T. Wheeler Castillo, an artist and codirector of Turn-Based Press, will lead art walking tours this weekend that are, like "Giants in the City," part of the annual DWNTWN Art Days. One of the stops he'll make is at George Sánchez-Calderón's CenTrust, a reclaimed 15,000-pound chunk of granite with the scandalized savings and loan's logo carved into it that Sánchez-Calderón installed on a downtown sidewalk late last year.

"It was being saved to use as granite for a countertop, but George, knowing about its connection to this really dark part of Miami history, decided to use it for something else, as a signifier," Castillo says. "It was a piece of our history before, and now it is becoming a piece of our city in a new way."

Back in his studio, as a cigarette burns in an ashtray, Mendoza uses the hem of his old skateboard shirt to clean a pair of wire-rimmed glasses. He enjoys that his installations encourage people to form ad hoc communities and believes their literal and figurative lightness allows them to engage people in a way wholly separate from what one has come to expect of large-scale public art.
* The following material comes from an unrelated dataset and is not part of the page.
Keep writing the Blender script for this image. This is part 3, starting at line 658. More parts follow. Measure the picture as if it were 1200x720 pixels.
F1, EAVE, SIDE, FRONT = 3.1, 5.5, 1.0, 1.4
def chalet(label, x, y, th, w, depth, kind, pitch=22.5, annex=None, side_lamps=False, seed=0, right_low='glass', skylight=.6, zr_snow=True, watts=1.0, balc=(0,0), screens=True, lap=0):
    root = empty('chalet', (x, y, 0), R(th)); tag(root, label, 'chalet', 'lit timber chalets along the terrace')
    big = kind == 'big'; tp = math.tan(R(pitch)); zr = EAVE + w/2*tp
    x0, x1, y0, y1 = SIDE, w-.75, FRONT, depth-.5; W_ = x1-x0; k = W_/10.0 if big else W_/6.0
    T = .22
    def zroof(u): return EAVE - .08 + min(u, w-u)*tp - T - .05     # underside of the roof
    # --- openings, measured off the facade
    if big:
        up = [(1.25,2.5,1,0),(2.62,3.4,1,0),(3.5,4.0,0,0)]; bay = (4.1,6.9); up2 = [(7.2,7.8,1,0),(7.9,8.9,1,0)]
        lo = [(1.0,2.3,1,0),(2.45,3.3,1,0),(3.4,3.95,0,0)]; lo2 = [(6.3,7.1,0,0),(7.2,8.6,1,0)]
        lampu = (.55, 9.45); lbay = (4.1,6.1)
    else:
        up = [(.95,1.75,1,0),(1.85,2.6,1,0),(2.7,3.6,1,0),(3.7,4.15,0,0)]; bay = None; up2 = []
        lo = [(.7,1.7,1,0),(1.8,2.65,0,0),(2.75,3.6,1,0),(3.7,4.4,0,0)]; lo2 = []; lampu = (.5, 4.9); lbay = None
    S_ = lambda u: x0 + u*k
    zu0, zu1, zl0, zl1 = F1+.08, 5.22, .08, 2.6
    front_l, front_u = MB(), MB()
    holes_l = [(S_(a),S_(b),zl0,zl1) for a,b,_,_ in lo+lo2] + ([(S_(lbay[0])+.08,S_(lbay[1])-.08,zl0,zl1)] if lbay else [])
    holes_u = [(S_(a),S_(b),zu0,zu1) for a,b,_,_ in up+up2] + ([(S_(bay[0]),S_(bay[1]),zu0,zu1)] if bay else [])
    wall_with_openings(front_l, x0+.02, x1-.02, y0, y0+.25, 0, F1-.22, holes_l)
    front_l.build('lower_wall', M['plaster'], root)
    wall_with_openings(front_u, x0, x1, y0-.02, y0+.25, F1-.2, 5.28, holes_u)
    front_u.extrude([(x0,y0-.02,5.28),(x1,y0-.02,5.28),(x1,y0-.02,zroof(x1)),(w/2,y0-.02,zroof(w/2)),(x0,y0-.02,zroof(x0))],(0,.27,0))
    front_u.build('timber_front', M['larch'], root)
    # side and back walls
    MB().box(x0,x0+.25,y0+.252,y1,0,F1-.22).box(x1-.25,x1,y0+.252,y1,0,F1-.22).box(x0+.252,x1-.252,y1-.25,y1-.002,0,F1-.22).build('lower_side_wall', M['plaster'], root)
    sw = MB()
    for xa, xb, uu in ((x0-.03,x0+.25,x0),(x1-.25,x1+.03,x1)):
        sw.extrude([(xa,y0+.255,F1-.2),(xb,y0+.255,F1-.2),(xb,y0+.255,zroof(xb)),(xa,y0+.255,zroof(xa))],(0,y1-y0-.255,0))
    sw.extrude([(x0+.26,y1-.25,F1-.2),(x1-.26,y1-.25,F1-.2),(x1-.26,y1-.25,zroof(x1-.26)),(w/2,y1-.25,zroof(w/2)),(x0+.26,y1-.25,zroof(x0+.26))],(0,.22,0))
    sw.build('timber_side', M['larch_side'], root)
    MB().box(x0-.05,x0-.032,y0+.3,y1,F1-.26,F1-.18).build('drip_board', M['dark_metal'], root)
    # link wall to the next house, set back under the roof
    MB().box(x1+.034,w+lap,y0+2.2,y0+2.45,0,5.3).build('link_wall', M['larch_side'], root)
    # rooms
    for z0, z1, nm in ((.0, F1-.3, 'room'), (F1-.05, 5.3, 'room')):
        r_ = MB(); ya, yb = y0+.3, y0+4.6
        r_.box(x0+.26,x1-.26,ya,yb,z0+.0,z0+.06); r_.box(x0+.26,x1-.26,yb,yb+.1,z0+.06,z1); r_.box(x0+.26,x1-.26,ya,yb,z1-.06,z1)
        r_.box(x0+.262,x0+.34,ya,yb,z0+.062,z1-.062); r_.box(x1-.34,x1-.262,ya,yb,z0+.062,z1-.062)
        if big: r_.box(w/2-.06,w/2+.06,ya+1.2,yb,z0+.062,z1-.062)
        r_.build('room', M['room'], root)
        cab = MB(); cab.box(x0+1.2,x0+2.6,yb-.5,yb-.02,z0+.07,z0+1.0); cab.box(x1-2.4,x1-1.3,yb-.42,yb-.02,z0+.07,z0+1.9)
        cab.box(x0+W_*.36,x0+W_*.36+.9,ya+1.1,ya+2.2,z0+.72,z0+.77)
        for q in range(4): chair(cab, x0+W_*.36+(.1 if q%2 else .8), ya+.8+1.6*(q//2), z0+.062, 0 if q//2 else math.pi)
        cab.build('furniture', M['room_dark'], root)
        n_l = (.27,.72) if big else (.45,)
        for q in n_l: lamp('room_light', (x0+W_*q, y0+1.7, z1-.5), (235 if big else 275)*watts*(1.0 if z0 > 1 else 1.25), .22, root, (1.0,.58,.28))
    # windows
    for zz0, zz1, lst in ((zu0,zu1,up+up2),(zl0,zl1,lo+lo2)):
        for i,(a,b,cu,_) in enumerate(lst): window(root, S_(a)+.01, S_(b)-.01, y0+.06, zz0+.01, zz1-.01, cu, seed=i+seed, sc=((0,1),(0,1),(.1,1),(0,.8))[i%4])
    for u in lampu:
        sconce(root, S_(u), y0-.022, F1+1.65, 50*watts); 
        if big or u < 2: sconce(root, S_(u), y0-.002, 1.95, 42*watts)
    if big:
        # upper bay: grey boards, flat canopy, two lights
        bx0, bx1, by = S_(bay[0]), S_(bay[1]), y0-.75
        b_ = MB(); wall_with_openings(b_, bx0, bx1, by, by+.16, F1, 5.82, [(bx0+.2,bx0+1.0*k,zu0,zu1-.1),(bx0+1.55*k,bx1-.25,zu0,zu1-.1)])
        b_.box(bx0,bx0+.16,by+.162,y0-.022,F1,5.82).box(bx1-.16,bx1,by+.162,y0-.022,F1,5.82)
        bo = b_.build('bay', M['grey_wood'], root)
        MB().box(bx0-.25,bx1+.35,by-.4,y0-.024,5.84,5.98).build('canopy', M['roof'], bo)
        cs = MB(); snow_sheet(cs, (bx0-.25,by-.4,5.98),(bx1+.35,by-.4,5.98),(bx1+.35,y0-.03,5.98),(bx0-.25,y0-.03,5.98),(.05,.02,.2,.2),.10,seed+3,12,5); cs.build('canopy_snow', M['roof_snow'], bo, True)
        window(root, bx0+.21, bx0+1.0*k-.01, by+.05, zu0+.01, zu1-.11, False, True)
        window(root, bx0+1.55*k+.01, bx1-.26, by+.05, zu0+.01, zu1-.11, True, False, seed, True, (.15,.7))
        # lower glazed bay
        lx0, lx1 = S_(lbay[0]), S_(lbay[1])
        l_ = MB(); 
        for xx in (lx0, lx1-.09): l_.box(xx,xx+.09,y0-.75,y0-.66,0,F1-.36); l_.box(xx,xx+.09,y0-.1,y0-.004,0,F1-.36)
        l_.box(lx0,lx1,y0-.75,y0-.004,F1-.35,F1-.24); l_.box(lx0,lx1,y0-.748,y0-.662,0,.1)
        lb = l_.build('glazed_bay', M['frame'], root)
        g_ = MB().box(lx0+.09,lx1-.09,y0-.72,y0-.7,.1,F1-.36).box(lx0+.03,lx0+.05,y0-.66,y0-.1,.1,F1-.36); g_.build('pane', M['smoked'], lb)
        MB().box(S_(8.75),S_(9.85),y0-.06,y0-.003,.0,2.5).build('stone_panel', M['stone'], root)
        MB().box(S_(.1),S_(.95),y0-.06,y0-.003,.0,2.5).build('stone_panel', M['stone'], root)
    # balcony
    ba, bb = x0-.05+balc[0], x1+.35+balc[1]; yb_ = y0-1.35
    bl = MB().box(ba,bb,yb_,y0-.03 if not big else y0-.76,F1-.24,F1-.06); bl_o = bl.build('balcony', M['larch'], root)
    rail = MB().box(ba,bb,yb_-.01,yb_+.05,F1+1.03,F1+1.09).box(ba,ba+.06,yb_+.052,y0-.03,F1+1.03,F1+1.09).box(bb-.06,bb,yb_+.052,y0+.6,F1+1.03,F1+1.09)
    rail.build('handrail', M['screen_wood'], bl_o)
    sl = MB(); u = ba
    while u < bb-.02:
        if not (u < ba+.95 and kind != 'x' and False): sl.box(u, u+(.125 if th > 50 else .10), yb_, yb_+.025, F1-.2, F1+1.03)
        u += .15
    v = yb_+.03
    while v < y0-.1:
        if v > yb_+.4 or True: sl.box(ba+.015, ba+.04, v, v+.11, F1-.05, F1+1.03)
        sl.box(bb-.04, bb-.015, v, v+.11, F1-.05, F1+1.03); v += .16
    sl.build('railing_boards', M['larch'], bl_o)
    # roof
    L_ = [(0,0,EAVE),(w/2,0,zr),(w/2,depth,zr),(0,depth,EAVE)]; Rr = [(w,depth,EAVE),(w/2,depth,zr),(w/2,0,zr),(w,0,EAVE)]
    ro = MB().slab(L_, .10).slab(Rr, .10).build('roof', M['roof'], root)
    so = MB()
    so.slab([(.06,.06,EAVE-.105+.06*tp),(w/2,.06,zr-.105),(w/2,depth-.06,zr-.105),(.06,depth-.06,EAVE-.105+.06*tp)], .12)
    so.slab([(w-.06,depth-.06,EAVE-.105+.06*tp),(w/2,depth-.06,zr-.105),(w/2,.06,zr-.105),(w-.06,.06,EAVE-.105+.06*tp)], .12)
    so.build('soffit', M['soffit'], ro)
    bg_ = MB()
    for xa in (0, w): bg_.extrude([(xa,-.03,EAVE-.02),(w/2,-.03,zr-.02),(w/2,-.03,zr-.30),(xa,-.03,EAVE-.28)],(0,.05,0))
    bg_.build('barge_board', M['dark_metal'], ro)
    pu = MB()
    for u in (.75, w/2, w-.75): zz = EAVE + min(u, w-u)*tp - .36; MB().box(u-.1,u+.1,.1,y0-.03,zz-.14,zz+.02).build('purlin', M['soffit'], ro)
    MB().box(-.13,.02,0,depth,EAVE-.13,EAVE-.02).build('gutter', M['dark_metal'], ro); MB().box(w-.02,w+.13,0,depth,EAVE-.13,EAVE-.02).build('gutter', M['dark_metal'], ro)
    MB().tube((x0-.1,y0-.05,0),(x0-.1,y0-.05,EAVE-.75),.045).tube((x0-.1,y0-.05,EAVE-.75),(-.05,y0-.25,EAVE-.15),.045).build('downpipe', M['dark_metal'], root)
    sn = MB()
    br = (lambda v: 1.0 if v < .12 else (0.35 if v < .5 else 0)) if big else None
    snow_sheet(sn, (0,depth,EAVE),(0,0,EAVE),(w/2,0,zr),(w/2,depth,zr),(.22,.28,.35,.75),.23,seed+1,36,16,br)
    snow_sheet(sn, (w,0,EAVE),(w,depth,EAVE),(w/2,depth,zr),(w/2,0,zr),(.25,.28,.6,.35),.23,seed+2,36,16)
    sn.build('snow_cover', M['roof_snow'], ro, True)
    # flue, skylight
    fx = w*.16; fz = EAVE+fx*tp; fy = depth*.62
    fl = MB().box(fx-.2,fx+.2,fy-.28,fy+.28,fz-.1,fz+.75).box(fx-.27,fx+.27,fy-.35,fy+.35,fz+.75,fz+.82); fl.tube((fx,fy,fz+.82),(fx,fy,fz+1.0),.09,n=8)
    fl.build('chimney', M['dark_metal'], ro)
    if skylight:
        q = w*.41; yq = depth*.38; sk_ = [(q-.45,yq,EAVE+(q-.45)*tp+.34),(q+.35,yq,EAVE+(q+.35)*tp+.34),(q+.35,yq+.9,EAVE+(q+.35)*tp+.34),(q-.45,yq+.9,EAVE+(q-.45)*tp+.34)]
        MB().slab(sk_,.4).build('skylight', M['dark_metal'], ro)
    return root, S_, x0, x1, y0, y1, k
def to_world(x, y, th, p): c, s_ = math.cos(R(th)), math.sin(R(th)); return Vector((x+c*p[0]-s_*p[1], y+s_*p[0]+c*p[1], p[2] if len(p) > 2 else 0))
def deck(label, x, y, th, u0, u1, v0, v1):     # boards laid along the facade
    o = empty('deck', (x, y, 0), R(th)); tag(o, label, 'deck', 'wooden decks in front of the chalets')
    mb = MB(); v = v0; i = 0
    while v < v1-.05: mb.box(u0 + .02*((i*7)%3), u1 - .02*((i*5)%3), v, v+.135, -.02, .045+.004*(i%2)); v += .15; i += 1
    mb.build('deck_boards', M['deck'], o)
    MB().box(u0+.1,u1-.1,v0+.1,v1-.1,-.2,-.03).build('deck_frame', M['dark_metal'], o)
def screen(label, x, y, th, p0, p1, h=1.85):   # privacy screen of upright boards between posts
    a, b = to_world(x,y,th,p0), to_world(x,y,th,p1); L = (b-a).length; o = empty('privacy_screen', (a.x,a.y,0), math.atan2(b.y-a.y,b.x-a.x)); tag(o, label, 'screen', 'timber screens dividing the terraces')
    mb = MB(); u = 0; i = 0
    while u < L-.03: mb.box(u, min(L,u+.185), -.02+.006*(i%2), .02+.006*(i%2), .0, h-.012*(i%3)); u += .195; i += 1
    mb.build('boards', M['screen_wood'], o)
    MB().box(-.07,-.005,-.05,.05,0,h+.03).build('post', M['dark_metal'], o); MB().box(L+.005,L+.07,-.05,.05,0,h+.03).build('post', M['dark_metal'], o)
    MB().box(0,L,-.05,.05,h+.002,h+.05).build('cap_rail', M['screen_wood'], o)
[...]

"In Aruba, I remember a lot of people sitting on the grass with their backs against the Giants, reading or chatting on their phones," Mendoza says. "They just wanted to be close to them, I think."

Many of the sculptures inspire interactivity. One by Cuban artist Angel Vapor includes an interior chamber that visitors can lounge in as the blower whips air around them. Miami artist Yamel Molerio has created a 45-foot-long, 15-foot-tall wall designed to be tagged and painted by street artists as it travels around the world.

"You just need to turn off the blower, and the landscape is going to be the same as it was before," Mendoza says. "We're so impermanent, but hopefully, we are permanent in your mind."

He pauses to exhale cigarette smoke and watch the plume change shape in his studio's lights.

"When I visit Bayfront Park during the rest of the year and the Giants aren't there," he says, "it's missing something. Right now, it's empty."